Do you live on a common stair? Have you ever wondered what all the fuss is about when it comes to holidaymakers coming to live amongst regular city residents? Scott Richards describes his first year’s disturbing experience of living alongside an AirBnB-style short-term let.
Twenty-two great years as an East End flat dweller in Edinburgh, enjoying everything our beautiful and culturally rich city has had to offer (50 years for my local wife) … are difficult to recall after one year of living next door to Alice.
Alice is, of course, the name of a short-term holiday let on a popular BnB rental website.
Our owner-occupier neighbours had earlier packed up their belongings and headed for the burbs with assurances they’d only rent to long-termers. After all, two other flats in our tenement had been long-term rentals for years and produced none of the anti-social behaviour you might have read about in connection to holiday lets here in the capital.
But then came a van, branded with the name of a popular holiday rental website. The staff were here to ready the flat for the first guests, and my urgent and slightly panicked phone calls to our former neighbours went unanswered. Further calls have never been returned.
Strangers at the door
I’ll spare you the bleating detail of every visit, but here is a typical example:
Thursday, 11.30pm – Taxi arrives in our car park and the thud and rattle of trolley cases can be clearly heard. I’m instantly awake and dreading the next hour.

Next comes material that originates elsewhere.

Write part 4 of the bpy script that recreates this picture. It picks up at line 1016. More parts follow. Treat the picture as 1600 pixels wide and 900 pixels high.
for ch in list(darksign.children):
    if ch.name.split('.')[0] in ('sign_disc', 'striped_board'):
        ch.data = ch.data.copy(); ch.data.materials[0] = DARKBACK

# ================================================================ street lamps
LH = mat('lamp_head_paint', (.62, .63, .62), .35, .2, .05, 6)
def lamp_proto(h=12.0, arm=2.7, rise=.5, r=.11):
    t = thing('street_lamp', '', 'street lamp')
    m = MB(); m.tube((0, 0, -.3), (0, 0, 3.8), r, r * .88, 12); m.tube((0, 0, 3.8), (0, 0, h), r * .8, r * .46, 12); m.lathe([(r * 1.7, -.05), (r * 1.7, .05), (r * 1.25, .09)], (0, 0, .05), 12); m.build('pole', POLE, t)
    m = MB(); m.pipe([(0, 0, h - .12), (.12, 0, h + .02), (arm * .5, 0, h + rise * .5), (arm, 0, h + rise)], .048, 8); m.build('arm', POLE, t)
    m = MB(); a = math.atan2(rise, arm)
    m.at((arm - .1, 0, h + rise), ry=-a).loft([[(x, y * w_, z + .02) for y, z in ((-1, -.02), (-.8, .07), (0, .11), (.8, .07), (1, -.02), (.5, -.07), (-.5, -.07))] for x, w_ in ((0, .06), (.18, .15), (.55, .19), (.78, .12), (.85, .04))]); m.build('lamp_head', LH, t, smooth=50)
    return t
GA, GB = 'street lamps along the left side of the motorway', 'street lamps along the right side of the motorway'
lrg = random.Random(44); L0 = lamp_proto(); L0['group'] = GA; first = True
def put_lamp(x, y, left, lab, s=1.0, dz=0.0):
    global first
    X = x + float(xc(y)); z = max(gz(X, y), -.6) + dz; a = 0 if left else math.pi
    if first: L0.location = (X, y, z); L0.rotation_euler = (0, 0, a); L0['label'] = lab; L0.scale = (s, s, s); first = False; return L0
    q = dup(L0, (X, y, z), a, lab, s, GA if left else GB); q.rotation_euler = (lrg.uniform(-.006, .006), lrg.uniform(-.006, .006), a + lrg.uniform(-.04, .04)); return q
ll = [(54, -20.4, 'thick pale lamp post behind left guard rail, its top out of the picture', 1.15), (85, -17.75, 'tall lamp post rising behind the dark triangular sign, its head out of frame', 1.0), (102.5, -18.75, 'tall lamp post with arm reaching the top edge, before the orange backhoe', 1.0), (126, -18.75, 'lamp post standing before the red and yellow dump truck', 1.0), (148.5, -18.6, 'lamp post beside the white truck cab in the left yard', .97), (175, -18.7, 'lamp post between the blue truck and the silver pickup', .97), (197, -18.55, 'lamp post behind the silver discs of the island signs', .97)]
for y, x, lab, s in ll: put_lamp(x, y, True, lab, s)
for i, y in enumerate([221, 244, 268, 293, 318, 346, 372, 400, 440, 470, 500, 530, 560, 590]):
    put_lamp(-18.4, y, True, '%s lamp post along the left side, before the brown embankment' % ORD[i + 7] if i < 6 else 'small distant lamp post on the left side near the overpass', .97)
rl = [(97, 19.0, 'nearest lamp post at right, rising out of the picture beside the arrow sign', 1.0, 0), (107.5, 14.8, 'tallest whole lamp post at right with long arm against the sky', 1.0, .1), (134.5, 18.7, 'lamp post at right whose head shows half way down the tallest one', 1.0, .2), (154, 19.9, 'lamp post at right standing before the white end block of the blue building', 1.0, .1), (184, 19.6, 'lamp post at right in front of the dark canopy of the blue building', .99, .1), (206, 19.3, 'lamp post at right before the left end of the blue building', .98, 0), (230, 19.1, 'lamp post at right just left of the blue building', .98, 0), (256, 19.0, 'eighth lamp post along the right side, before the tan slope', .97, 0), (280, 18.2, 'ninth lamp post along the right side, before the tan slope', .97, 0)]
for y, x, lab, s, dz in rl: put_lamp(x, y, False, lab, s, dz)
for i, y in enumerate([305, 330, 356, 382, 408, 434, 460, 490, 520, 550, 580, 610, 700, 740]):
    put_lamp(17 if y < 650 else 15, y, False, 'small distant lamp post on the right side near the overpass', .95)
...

The excited holidaymakers (always six and sometimes many more) gather around the front door, a metre from my son’s bedroom window. Some nationalities do quiet, respectful chat whilst solving a shared problem such as the whereabouts of the key safe, and some don’t. These visitors are from the latter group – they shout, they smoke, they loudly debate their unexpected challenge outside my bedroom window.
In the morning I'll find their cigarette butts scattered over the grass. Before long, my door-buzzer sounds and a voice in broken English politely asks to be let into the stair for a chat about the key location.

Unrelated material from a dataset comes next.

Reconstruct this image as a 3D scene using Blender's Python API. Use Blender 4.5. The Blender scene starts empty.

I’m fully awake now and checking the clock. I know I’ll not be in bed before midnight, with an hour of wakefulness to follow.
‘Are you the caretaker?’
‘No, I just live here.’
Before I can warn them, they set-off the burglar alarm and the families around the holiday let rise from their slumbers and a baby in Flat 8 has begun to cry.
An unusually angry visitor from Canada once cornered me as I walked to the front door and demanded to know if I was the janitor. I politely gave my usual response, but, undeterred, she took me to task about the level of cleanliness in her rented bathroom. Didn’t I know she’d paid a lot of money?
Eventually, satisfied that she’d given the janitor a suitably severe scolding, she turned and walked out of the front door, leaving it ajar and inviting entry to anyone who might care to wander in.
I waited for several months, hoping the flat would be turned over to long-term rentals, but eventually I reported this unlicensed hotel to Edinburgh Council. I received a prompt but templated response, assuring me it would be investigated. I’ve heard nothing since, and still the happy hordes arrive late at night for their much anticipated holiday in our ‘beautiful holiday village’.
Except, ‘Watch our for the janitor, he’s very sour’. One rating star has been deducted from the online review.